▸ **Supplied material**
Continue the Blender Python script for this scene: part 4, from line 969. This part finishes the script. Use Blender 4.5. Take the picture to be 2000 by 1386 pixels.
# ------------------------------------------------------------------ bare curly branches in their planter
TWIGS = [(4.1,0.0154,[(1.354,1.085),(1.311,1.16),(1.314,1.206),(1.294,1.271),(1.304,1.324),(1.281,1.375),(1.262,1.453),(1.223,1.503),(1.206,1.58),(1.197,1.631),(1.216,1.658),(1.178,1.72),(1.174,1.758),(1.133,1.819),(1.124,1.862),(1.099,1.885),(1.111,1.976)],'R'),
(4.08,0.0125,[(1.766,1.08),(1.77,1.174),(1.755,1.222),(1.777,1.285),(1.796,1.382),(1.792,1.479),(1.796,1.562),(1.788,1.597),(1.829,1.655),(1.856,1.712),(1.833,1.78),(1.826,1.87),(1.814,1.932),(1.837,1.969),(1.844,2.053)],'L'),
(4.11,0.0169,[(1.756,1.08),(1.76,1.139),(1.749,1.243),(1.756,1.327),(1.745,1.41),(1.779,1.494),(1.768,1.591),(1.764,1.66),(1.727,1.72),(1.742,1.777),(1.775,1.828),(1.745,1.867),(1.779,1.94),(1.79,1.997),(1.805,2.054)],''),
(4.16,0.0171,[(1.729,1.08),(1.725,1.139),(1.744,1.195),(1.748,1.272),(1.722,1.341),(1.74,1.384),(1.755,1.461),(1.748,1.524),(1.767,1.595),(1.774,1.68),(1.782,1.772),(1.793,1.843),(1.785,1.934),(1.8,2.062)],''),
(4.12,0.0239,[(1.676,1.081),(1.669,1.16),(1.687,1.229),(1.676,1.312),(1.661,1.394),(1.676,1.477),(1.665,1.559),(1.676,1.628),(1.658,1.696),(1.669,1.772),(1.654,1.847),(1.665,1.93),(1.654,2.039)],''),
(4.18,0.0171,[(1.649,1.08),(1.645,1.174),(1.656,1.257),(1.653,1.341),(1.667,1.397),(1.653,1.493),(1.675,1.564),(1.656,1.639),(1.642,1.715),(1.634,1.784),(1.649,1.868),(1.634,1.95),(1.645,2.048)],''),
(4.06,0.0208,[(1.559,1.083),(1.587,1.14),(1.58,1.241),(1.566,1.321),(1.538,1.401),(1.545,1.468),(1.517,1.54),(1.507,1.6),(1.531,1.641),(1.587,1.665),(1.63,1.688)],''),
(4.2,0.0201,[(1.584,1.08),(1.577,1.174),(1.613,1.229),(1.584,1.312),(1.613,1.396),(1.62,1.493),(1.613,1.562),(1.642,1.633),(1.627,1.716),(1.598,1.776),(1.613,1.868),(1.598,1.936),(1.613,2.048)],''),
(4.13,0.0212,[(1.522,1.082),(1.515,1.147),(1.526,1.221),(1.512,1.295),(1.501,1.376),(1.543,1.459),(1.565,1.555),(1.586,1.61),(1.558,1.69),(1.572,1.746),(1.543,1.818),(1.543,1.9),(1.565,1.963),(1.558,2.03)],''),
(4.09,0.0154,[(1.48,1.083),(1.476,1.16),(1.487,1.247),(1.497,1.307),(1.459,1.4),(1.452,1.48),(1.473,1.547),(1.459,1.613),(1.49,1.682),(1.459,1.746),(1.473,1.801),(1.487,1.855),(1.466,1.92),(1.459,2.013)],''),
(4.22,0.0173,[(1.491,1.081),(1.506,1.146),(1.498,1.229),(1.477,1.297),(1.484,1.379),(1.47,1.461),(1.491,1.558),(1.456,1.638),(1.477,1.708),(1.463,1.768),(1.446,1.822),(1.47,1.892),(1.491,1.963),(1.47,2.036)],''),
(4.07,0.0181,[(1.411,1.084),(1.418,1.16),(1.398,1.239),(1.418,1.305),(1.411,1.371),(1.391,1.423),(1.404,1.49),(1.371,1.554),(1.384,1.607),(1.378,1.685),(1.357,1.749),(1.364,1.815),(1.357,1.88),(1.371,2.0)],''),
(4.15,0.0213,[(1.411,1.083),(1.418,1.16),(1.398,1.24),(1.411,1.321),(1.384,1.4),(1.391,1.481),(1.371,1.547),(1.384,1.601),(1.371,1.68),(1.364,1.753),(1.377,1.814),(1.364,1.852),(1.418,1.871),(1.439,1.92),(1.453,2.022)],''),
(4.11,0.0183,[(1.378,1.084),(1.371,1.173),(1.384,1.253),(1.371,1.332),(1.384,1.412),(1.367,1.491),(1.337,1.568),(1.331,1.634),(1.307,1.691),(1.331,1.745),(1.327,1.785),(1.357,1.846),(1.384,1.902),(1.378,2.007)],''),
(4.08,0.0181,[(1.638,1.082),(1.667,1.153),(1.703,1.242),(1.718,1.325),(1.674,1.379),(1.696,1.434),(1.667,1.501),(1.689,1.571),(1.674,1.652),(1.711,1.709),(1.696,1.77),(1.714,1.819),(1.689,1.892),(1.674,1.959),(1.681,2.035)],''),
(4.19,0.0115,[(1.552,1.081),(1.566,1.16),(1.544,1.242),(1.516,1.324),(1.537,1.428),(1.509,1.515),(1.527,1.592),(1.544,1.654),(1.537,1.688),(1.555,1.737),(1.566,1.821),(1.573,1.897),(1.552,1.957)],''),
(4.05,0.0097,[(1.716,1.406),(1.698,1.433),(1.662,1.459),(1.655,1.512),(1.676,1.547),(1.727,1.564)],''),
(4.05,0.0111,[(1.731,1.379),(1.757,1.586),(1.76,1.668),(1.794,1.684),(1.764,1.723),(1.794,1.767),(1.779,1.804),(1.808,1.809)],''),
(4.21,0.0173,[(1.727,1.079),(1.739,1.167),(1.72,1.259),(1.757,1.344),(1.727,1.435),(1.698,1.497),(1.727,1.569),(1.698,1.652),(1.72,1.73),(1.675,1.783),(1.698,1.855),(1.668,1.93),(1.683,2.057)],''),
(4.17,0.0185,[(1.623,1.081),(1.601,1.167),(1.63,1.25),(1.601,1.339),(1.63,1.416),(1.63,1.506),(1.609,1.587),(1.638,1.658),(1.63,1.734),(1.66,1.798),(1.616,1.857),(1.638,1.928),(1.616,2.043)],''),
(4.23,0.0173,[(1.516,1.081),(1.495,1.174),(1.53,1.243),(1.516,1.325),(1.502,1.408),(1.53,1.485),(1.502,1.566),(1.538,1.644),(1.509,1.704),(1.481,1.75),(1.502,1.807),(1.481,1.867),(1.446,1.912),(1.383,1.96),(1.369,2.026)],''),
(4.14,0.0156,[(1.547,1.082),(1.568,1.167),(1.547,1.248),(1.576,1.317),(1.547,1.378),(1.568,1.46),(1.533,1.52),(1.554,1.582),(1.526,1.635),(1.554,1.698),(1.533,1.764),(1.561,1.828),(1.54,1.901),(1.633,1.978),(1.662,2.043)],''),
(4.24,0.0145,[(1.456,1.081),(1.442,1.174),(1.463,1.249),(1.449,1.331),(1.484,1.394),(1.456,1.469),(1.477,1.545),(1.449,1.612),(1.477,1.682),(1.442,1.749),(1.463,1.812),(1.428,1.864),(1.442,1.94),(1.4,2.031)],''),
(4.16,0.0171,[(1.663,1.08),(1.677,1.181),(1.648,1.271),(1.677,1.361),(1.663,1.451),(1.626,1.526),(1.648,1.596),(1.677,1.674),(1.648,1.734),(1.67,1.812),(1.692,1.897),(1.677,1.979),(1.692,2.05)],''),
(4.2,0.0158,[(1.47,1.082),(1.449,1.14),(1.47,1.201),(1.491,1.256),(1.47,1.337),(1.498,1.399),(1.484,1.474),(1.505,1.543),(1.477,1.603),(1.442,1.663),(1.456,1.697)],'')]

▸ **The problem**
Return the full listing, character for character.

▸ **Written response**
Continue the Blender Python script for this scene: part 4, from line 969. This part finishes the script. Use Blender 4.5. Take the picture to be 2000 by 1386 pixels.
# ------------------------------------------------------------------ bare curly branches in their planter
TWIGS = [(4.1,0.0154,[(1.354,1.085),(1.311,1.16),(1.314,1.206),(1.294,1.271),(1.304,1.324),(1.281,1.375),(1.262,1.453),(1.223,1.503),(1.206,1.58),(1.197,1.631),(1.216,1.658),(1.178,1.72),(1.174,1.758),(1.133,1.819),(1.124,1.862),(1.099,1.885),(1.111,1.976)],'R'),
(4.08,0.0125,[(1.766,1.08),(1.77,1.174),(1.755,1.222),(1.777,1.285),(1.796,1.382),(1.792,1.479),(1.796,1.562),(1.788,1.597),(1.829,1.655),(1.856,1.712),(1.833,1.78),(1.826,1.87),(1.814,1.932),(1.837,1.969),(1.844,2.053)],'L'),
(4.11,0.0169,[(1.756,1.08),(1.76,1.139),(1.749,1.243),(1.756,1.327),(1.745,1.41),(1.779,1.494),(1.768,1.591),(1.764,1.66),(1.727,1.72),(1.742,1.777),(1.775,1.828),(1.745,1.867),(1.779,1.94),(1.79,1.997),(1.805,2.054)],''),
(4.16,0.0171,[(1.729,1.08),(1.725,1.139),(1.744,1.195),(1.748,1.272),(1.722,1.341),(1.74,1.384),(1.755,1.461),(1.748,1.524),(1.767,1.595),(1.774,1.68),(1.782,1.772),(1.793,1.843),(1.785,1.934),(1.8,2.062)],''),
(4.12,0.0239,[(1.676,1.081),(1.669,1.16),(1.687,1.229),(1.676,1.312),(1.661,1.394),(1.676,1.477),(1.665,1.559),(1.676,1.628),(1.658,1.696),(1.669,1.772),(1.654,1.847),(1.665,1.93),(1.654,2.039)],''),
(4.18,0.0171,[(1.649,1.08),(1.645,1.174),(1.656,1.257),(1.653,1.341),(1.667,1.397),(1.653,1.493),(1.675,1.564),(1.656,1.639),(1.642,1.715),(1.634,1.784),(1.649,1.868),(1.634,1.95),(1.645,2.048)],''),
(4.06,0.0208,[(1.559,1.083),(1.587,1.14),(1.58,1.241),(1.566,1.321),(1.538,1.401),(1.545,1.468),(1.517,1.54),(1.507,1.6),(1.531,1.641),(1.587,1.665),(1.63,1.688)],''),
(4.2,0.0201,[(1.584,1.08),(1.577,1.174),(1.613,1.229),(1.584,1.312),(1.613,1.396),(1.62,1.493),(1.613,1.562),(1.642,1.633),(1.627,1.716),(1.598,1.776),(1.613,1.868),(1.598,1.936),(1.613,2.048)],''),
(4.13,0.0212,[(1.522,1.082),(1.515,1.147),(1.526,1.221),(1.512,1.295),(1.501,1.376),(1.543,1.459),(1.565,1.555),(1.586,1.61),(1.558,1.69),(1.572,1.746),(1.543,1.818),(1.543,1.9),(1.565,1.963),(1.558,2.03)],''),
(4.09,0.0154,[(1.48,1.083),(1.476,1.16),(1.487,1.247),(1.497,1.307),(1.459,1.4),(1.452,1.48),(1.473,1.547),(1.459,1.613),(1.49,1.682),(1.459,1.746),(1.473,1.801),(1.487,1.855),(1.466,1.92),(1.459,2.013)],''),
(4.22,0.0173,[(1.491,1.081),(1.506,1.146),(1.498,1.229),(1.477,1.297),(1.484,1.379),(1.47,1.461),(1.491,1.558),(1.456,1.638),(1.477,1.708),(1.463,1.768),(1.446,1.822),(1.47,1.892),(1.491,1.963),(1.47,2.036)],''),
(4.07,0.0181,[(1.411,1.084),(1.418,1.16),(1.398,1.239),(1.418,1.305),(1.411,1.371),(1.391,1.423),(1.404,1.49),(1.371,1.554),(1.384,1.607),(1.378,1.685),(1.357,1.749),(1.364,1.815),(1.357,1.88),(1.371,2.0)],''),
(4.15,0.0213,[(1.411,1.083),(1.418,1.16),(1.398,1.24),(1.411,1.321),(1.384,1.4),(1.391,1.481),(1.371,1.547),(1.384,1.601),(1.371,1.68),(1.364,1.753),(1.377,1.814),(1.364,1.852),(1.418,1.871),(1.439,1.92),(1.453,2.022)],''),
(4.11,0.0183,[(1.378,1.084),(1.371,1.173),(1.384,1.253),(1.371,1.332),(1.384,1.412),(1.367,1.491),(1.337,1.568),(1.331,1.634),(1.307,1.691),(1.331,1.745),(1.327,1.785),(1.357,1.846),(1.384,1.902),(1.378,2.007)],''),
(4.08,0.0181,[(1.638,1.082),(1.667,1.153),(1.703,1.242),(1.718,1.325),(1.674,1.379),(1.696,1.434),(1.667,1.501),(1.689,1.571),(1.674,1.652),(1.711,1.709),(1.696,1.77),(1.714,1.819),(1.689,1.892),(1.674,1.959),(1.681,2.035)],''),
(4.19,0.0115,[(1.552,1.081),(1.566,1.16),(1.544,1.242),(1.516,1.324),(1.537,1.428),(1.509,1.515),(1.527,1.592),(1.544,1.654),(1.537,1.688),(1.555,1.737),(1.566,1.821),(1.573,1.897),(1.552,1.957)],''),
(4.05,0.0097,[(1.716,1.406),(1.698,1.433),(1.662,1.459),(1.655,1.512),(1.676,1.547),(1.727,1.564)],''),
(4.05,0.0111,[(1.731,1.379),(1.757,1.586),(1.76,1.668),(1.794,1.684),(1.764,1.723),(1.794,1.767),(1.779,1.804),(1.808,1.809)],''),
(4.21,0.0173,[(1.727,1.079),(1.739,1.167),(1.72,1.259),(1.757,1.344),(1.727,1.435),(1.698,1.497),(1.727,1.569),(1.698,1.652),(1.72,1.73),(1.675,1.783),(1.698,1.855),(1.668,1.93),(1.683,2.057)],''),
(4.17,0.0185,[(1.623,1.081),(1.601,1.167),(1.63,1.25),(1.601,1.339),(1.63,1.416),(1.63,1.506),(1.609,1.587),(1.638,1.658),(1.63,1.734),(1.66,1.798),(1.616,1.857),(1.638,1.928),(1.616,2.043)],''),
(4.23,0.0173,[(1.516,1.081),(1.495,1.174),(1.53,1.243),(1.516,1.325),(1.502,1.408),(1.53,1.485),(1.502,1.566),(1.538,1.644),(1.509,1.704),(1.481,1.75),(1.502,1.807),(1.481,1.867),(1.446,1.912),(1.383,1.96),(1.369,2.026)],''),
(4.14,0.0156,[(1.547,1.082),(1.568,1.167),(1.547,1.248),(1.576,1.317),(1.547,1.378),(1.568,1.46),(1.533,1.52),(1.554,1.582),(1.526,1.635),(1.554,1.698),(1.533,1.764),(1.561,1.828),(1.54,1.901),(1.633,1.978),(1.662,2.043)],''),
(4.24,0.0145,[(1.456,1.081),(1.442,1.174),(1.463,1.249),(1.449,1.331),(1.484,1.394),(1.456,1.469),(1.477,1.545),(1.449,1.612),(1.477,1.682),(1.442,1.749),(1.463,1.812),(1.428,1.864),(1.442,1.94),(1.4,2.031)],''),
(4.16,0.0171,[(1.663,1.08),(1.677,1.181),(1.648,1.271),(1.677,1.361),(1.663,1.451),(1.626,1.526),(1.648,1.596),(1.677,1.674),(1.648,1.734),(1.67,1.812),(1.692,1.897),(1.677,1.979),(1.692,2.05)],''),
(4.2,0.0158,[(1.47,1.082),(1.449,1.14),(1.47,1.201),(1.491,1.256),(1.47,1.337),(1.498,1.399),(1.484,1.474),(1.505,1.543),(1.477,1.603),(1.442,1.663),(1.456,1.697)],'')]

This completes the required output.